Dans son message, le Conseil des Patriarches d'Orient, en analysant la présence chrétienne de cette région, a abordé la question du témoignage, en le définissant comme le signe de la présence de Dieu dans notre milieu vital. Une empreinte indélébile de la foi et de l'espérance en Dieu.

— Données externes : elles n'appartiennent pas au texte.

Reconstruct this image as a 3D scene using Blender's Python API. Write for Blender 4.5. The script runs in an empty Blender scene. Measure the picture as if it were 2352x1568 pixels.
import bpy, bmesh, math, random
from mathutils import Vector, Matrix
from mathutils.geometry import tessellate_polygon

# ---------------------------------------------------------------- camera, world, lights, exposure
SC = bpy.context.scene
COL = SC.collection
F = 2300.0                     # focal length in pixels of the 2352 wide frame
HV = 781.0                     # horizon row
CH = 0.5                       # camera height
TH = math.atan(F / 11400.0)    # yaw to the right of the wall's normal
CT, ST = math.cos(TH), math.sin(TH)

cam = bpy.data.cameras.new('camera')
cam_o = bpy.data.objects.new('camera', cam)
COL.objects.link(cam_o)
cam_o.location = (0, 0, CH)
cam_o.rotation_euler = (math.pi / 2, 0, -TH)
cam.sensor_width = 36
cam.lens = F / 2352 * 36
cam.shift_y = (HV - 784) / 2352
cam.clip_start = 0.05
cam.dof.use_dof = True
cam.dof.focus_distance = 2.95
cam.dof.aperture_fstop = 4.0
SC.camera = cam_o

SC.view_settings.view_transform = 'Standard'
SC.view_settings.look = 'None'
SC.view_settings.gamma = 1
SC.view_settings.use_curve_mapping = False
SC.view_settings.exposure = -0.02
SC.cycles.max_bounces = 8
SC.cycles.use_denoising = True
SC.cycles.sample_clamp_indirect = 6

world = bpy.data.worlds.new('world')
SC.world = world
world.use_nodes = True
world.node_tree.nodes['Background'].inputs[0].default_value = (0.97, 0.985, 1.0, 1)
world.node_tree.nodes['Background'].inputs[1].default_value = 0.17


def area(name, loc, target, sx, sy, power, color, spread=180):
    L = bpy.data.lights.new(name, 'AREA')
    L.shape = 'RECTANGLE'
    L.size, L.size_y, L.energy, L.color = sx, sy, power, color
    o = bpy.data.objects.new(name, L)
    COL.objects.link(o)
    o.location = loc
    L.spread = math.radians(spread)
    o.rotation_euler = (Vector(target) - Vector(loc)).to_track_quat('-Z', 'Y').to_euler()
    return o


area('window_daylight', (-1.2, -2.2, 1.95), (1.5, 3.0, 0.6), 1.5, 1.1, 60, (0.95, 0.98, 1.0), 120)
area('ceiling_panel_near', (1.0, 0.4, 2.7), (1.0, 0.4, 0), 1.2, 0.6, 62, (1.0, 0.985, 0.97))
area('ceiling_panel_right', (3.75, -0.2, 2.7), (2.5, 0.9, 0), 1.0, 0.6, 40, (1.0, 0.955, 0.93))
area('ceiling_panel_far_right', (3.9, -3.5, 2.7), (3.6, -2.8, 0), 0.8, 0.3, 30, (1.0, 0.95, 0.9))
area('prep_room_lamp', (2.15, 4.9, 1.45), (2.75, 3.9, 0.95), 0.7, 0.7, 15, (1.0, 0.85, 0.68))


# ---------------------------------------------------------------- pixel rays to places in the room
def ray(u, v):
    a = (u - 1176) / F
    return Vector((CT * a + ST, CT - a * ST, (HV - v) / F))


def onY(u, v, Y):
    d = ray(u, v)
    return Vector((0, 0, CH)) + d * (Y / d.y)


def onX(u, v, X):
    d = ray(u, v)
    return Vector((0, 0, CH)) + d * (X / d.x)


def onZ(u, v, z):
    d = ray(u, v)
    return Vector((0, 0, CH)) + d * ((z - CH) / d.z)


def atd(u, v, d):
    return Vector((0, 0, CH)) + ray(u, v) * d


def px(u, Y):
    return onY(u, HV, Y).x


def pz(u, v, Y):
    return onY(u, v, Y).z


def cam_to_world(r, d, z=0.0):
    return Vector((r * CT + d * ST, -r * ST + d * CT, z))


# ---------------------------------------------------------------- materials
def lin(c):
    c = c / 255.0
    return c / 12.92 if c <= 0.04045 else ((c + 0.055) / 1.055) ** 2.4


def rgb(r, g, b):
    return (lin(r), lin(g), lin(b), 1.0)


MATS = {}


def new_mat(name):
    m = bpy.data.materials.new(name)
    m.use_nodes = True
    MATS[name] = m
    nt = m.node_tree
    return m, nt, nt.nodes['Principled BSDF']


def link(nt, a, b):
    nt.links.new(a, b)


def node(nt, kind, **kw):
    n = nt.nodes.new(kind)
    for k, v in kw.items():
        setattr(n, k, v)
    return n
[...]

Notre présence doit être active dans la société et à la faveur de celle-ci, en préservant jalousement notre propre identité, et en même temps en évitant de rester isolé ou en marge de la vie publique, comme si nous vivions dans un ghetto. Evitons la tentation du confessionnalisme. Notre vie en Terre Sainte n'est pas une coïncidence ou une disgrâce, mais un privilège, une vocation, un appel à vivre comme chrétien et croyant en Dieu, dans le contexte spécifique de cette terre. En effet, nous sommes vivement appelés à vivre non pas pour nous même, mais comme des témoins du Divin Maître duquel nous annonçons le message de salut et la Bonne Nouvelle à tout le monde. « Si les communautés d'Orient, dans le passé, se sont renfermées sur elles-mêmes et ont donc perdu le sens de la mission et du témoignage, que ce soient pour des raisons historiques au-delà de leur force, ou parce qu'elles ont été contraintes à chercher la simple survie, aujourd'hui ces communautés sont appelées à se libérer du conditionnement du passé pour vivre le sens de la mission qui s'ouvre sur le monde qui les entoure et elles doivent témoigner qu'elles ont trouvé un trésor précieux capable de réjouir le coeur de chaque homme ».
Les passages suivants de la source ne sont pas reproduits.